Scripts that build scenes

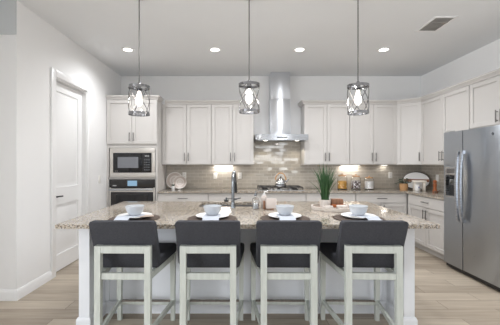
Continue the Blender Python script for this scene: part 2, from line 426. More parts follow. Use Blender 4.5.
# door: casing, jamb, slab
CW = .09
cas = MB()
cas.box(XL, XL+.018, DY0-CW, DY0, 0, DH+CW, .004).box(XL, XL+.018, DY1, DY1+CW, 0, DH+CW, .004).box(XL, XL+.018, DY0, DY1, DH, DH+CW, .004)
struct('trim_2', cas, 'trim')
jm = MB().box(XL-.12, XL, DY0, DY0+.015, 0, DH).box(XL-.12, XL, DY1-.015, DY1, 0, DH).box(XL-.12, XL, DY0+.015, DY1-.015, DH-.015, DH)
struct('trim_3', jm, 'trim')
SX = XL-.06
sl = MB()
y0, y1, z0, z1 = DY0+.018, DY1-.018, .012, DH-.018
sl.box(SX-.04, SX-.012, y0, y1, z0, z1)
st = .105
sl.box(SX-.012, SX, y0, y0+st, z0, z1).box(SX-.012, SX, y1-st, y1, z0, z1)
for a, b in ((z0, .22), (.86, 1.08), (2.31, z1)): sl.box(SX-.012, SX, y0+st, y1-st, a, b)
for a, b in ((.22, .86), (1.08, 2.31)):   # raised field of each panel
    A = [(y0+st+.05, a+.05), (y1-st-.05, a+.05), (y1-st-.05, b-.05), (y0+st+.05, b-.05)]
    B = [(y0+st+.09, a+.09), (y1-st-.09, a+.09), (y1-st-.09, b-.09), (y0+st+.09, b-.09)]
    sl.hexa([(SX-.012, p[0], p[1]) for p in A]+[(SX-.003, p[0], p[1]) for p in B])
door = struct('door_1', sl, 'trim')
dh = MB().cyl((SX, y0+.06, .97), (SX+.012, y0+.06, .97), .027).cyl((SX+.012, y0+.06, .97), (SX+.05, y0+.06, .97), .009)
dh.tube([(SX+.05, y0+.05, .97), (SX+.052, y0+.09, .972), (SX+.05, y0+.17, .968)], .009)
dh.build('door_handle', 'blackmat', door)['label'] = 'black lever door handle'
# light switch on the left wall beside the tall cabinet
t = thing('light_switch', 'white light switch on the left wall beside the oven cabinet', 'switch', (XL, 5.0, 1.13), PI/2)
MB().box(-.036, .036, -.007, 0, -.06, .06, .002).build('cover_plate', 'outlet', t)
MB().box(-.016, .016, -.011, -.007, -.033, .033, .002).build('rocker', 'outlet', t)

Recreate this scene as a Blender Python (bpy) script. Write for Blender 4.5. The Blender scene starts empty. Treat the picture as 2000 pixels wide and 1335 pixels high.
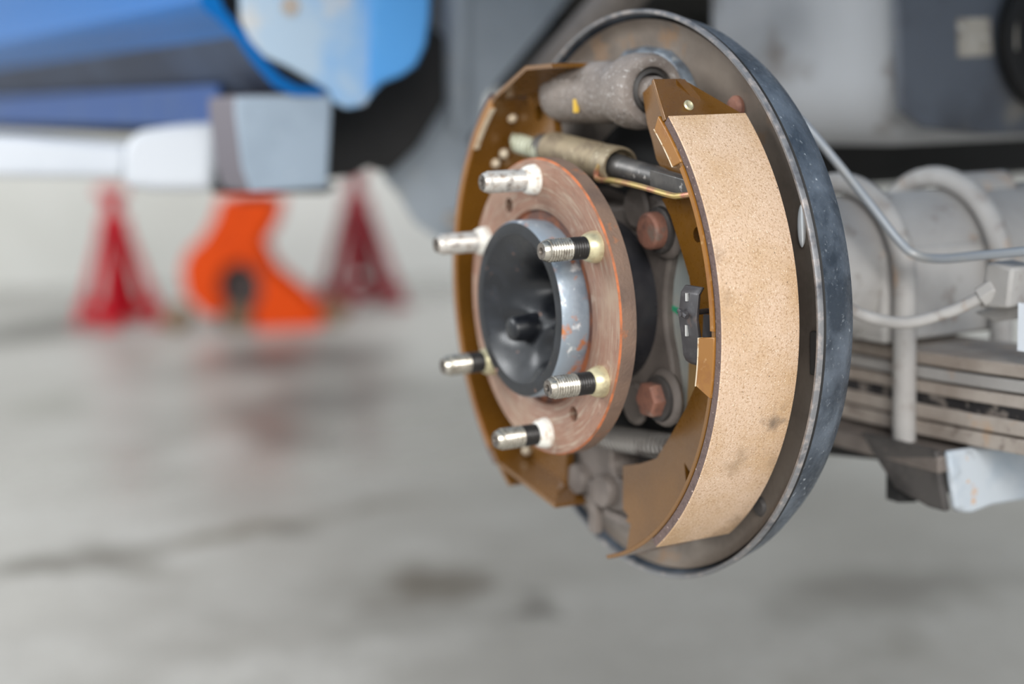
import bpy, bmesh, math, random
from mathutils import Vector, Matrix
random.seed(7)
sc = bpy.context.scene
COL = sc.collection
PI = math.pi
R_ = math.radians

# ------------------------------------------------------------------ camera
FPX = 3131.4                                   # focal length in pixels of a 2000 px wide frame
CAM = Vector((0.759536, -0.431220, 0.116746))  # metres; the wheel hub face is the origin, its axis is -Y
YAW, PITCH, ROLL = 1.073, 0.154, -0.030
vd = Vector((-math.sin(YAW) * math.cos(PITCH), math.cos(YAW) * math.cos(PITCH), -math.sin(PITCH)))
rd = vd.cross(Vector((0, 0, 1))).normalized()
ud = rd.cross(vd)
rd, ud = math.cos(ROLL) * rd + math.sin(ROLL) * ud, -math.sin(ROLL) * rd + math.cos(ROLL) * ud
cam = bpy.data.cameras.new('camera')
cam_o = bpy.data.objects.new('camera', cam)
COL.objects.link(cam_o)
cam.sensor_width = 36.0
cam.lens = FPX * 36.0 / 2000.0
cam.clip_start = 0.02
cam.clip_end = 200
cam_o.matrix_world = Matrix(((rd.x, ud.x, -vd.x, CAM.x), (rd.y, ud.y, -vd.y, CAM.y), (rd.z, ud.z, -vd.z, CAM.z), (0, 0, 0, 1)))
cam.dof.use_dof = True
cam.dof.focus_distance = 0.785
cam.dof.aperture_fstop = 3.0
cam.dof.aperture_blades = 9
sc.camera = cam_o

# ------------------------------------------------------------------ world, light, exposure
w = bpy.data.worlds.new('overcast_sky')
sc.world = w
w.use_nodes = True
bg = w.node_tree.nodes['Background']
bg.inputs[0].default_value = (0.90, 0.96, 1.0, 1)
bg.inputs[1].default_value = 1.05


def area(name, loc, target, sx, sy, power, col=(1, 1, 1)):
    l = bpy.data.lights.new(name, 'AREA')
    l.shape = 'RECTANGLE'
    l.size = sx
    l.size_y = sy
    l.energy = power
    l.color = col
    o = bpy.data.objects.new(name, l)
    COL.objects.link(o)
    o.location = loc
    o.rotation_euler = (Vector(target) - Vector(loc)).to_track_quat('-Z', 'Y').to_euler()
    return o


area('daylight_opening', (3.6, -1.2, 1.7), (0, 0, 0), 2.6, 1.8, 250, (1.0, 0.98, 0.95))
area('daylight_side', (-2.2, -3.4, 2.2), (-0.6, 0, 0.0), 2.4, 1.6, 125, (0.97, 0.99, 1.0))
sc.view_settings.view_transform = 'Standard'
sc.view_settings.look = 'None'
sc.view_settings.gamma = 1.0
sc.view_settings.use_curve_mapping = False
sc.view_settings.exposure = 0.0


# ------------------------------------------------------------------ helpers
def ray(px, py):
    return vd + rd * ((px - 1000) / FPX) - ud * ((py - 667.5) / FPX)


def on_x(px, py, x):
    d = ray(px, py)
    return CAM + d * ((x - CAM.x) / d.x)


def on_y(px, py, y):
    d = ray(px, py)
    return CAM + d * ((y - CAM.y) / d.y)


def on_z(px, py, z):
    d = ray(px, py)
    return CAM + d * ((z - CAM.z) / d.z)


def mm(*a):
    return Vector((a[0] * .001, a[1] * .001, a[2] * .001))


def lin(c):
    return tuple((v / 255 / 12.92 if v / 255 <= .04045 else ((v / 255 + .055) / 1.055) ** 2.4) for v in c) + (1,)


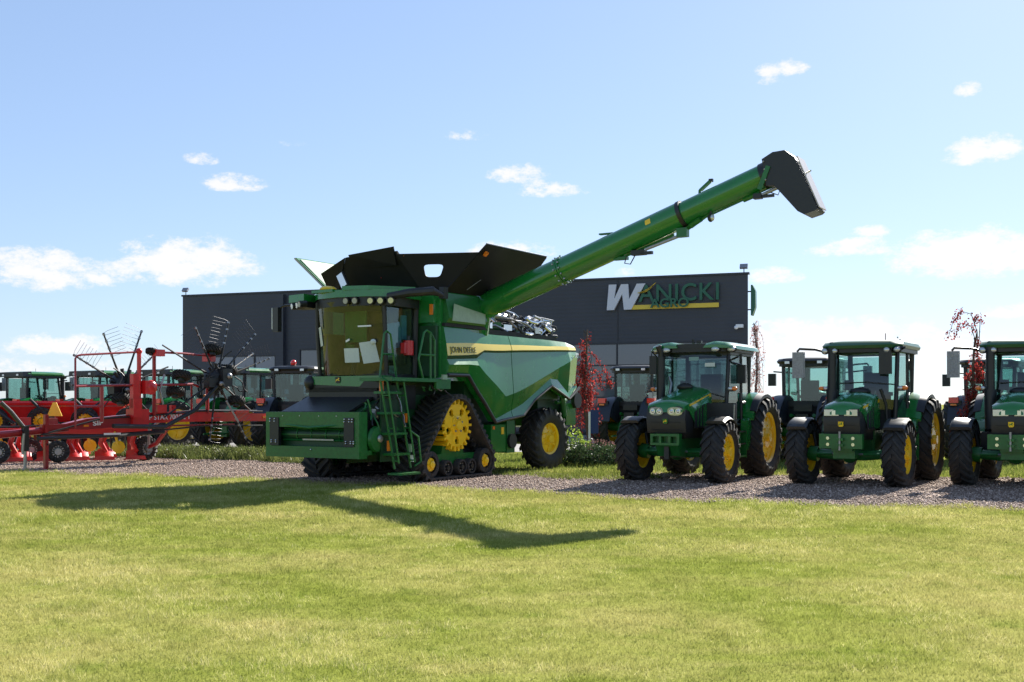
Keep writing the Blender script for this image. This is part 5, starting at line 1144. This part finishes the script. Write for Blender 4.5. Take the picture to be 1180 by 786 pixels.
rotor(2.07, 2.30, -.35, T1, 1, None)
T2 = [(-.97, 3.48, 0, .9), (.17, 3.61, -.1, -1), (-1.79, 2.88, .1, .8), (.95, 3.10, .2, -.4), (-1.9, 2.1, .1, .6), (1.2, 2.65, .1, 0), (-1.5, 1.35, .1, 0), (.55, 1.2, -.2, 0), (1.0, 2.0, .3, .7)]
rotor(-.35, 2.10, .55, T2, -1, None)
mb = MB(); mb.m(BLACK).tube([(-1.4, -.45, 1.05), (.2, -.45, 1.0), (1.2, -.5, 1.45), (1.9, -.55, 2.1)], .06, 8).tube([(-3.4, -.3, .78), (-1.0, -.3, .80), (.3, -.3, .86)], .045, 8).m(WHITE).box((-1.35, -.36, .845), (.5, .01, .05)); mb.m(GREY).tube([(.35, -.2, 1.6), (.25, -.2, 2.0), (.40, -.2, 2.4)], .03, 6).tube([(2.2, -.6, 1.7), (2.6, -.65, 1.1)], .03, 6); mb.build('drive_shaft', None, rk)
SM = lambda: tyre_mesh(.24, .11, .20, 14)
for x, y, z, ax in ((2.07, -.2, 3.15, 0), (2.45, -.4, 2.57, 0), (1.05, -.1, 2.40, 0), (2.66, -.5, 1.70, 0), (.05, -.1, 3.02, 0), (1.0, .1, 1.95, 0), (-.6, .3, 1.75, 0)):
    s_ = .62 if (x < .1 and z > 2.9) else 1
    e = link('wheel', tyre_hub_mesh(), rk, (x, y, z)); e.rotation_euler = (R(80), R(14), 0); e.scale = (s_, s_, s_); link('tyre', tyre_mesh(.25, .12, .22, 16), e); link('rim', rim_mesh(.12, .22, -1, .3, 5, BLACK), e)
for x, y in ((1.05, 1.45),):
    e = link('wheel', tyre_hub_mesh(), rk, (x, y, .36)); link('tyre', tyre_mesh(.36, .19, .26, 16), e); link('rim', rim_mesh(.19, .26, -1, .3, 5, GREY), e)
mb = MB(); mb.m(GREY).tube([(1.0, 1.25, .40), (.95, 1.15, .9), (.9, .6, 1.15)], .04, 8).m(DKRED).tube([(1.05, 1.45, .36), (1.0, .9, .5), (.9, .1, 1.12)], .06, 8); mb.build('axle', None, rk)
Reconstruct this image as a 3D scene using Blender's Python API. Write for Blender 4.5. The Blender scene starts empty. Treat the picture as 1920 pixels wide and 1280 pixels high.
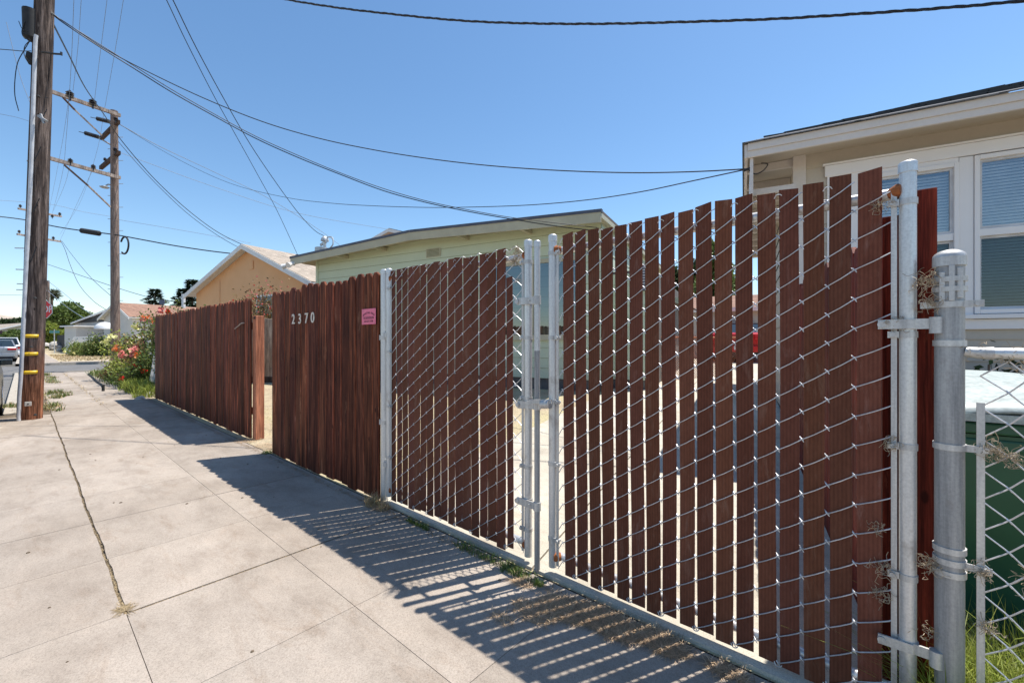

Exercise instructions:
Starting at the line that contains "Recreate this scene" and ending at the line that contains "R_ = math.radians", give the lines again exactly. Do not include the pictures.

Result of the exercise:
Recreate this scene as a Blender Python (bpy) script. Write for Blender 4.5. The Blender scene starts empty. Treat the picture as 2000 pixels wide and 1335 pixels high.
import bpy, bmesh, math, random
from mathutils import Vector, Matrix
random.seed(7)
sc = bpy.context.scene
COL = sc.collection
PI = math.pi
R_ = math.radians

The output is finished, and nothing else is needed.